THE Sudanese Communist Party (SCP) hailed a victory for international solidarity yesterday after a siege of its offices in Khartoum ended in the afternoon.
SCP central committee secretary Fathi el-Fadl said troops and police had pulled back after surrounding the building in the morning.
Security forces appeared two hours after the party leadership presented a memorandum to President Omar al-Bashir’s government demanding its dissolution, three days into a general strike and protests over cuts to heating fuel and food subsidies.
The Sudanese Democratic Lawyers group presented a similar petition.
Mr Fadl added that several political prisoners, including SCP politburo member and students officer Hanadi el-Fadl, who had been arrested on her return from delivering the statement, had been released.
Earlier Mr Fadl emailed fraternal communist parties around the world — and the Morning Star — to appeal for solidarity, saying the committee had called on all members to defend the party and its headquarters.

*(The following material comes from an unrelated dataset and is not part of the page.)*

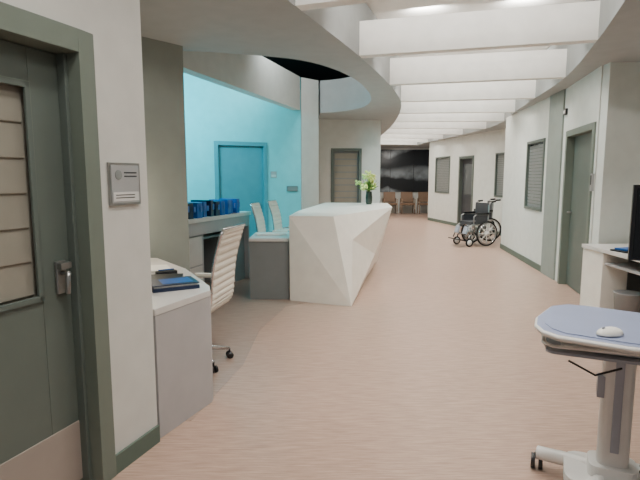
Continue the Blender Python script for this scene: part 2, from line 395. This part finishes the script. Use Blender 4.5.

The government has closed a TV station and four newspapers — three on Tuesday night — seizing their editions to prevent them reporting on the strike.
Dozens of protest organisers and opposition party members have also been arrested.
Co-ordinating Committee of Communist Parties in Britain convenor Navid Shomali called on the trade union and labour movement to “register its protest at actions that threatened the lives and basic liberties of their colleagues in Sudan.”
Communist Party of Britain general secretary Rob Griffiths sent a letter of protest to the embassy of Sudan in London, placing the arrests in the context of “a long period of arbitrary attacks by the government of Sudan on the civil and political liberties of its people.”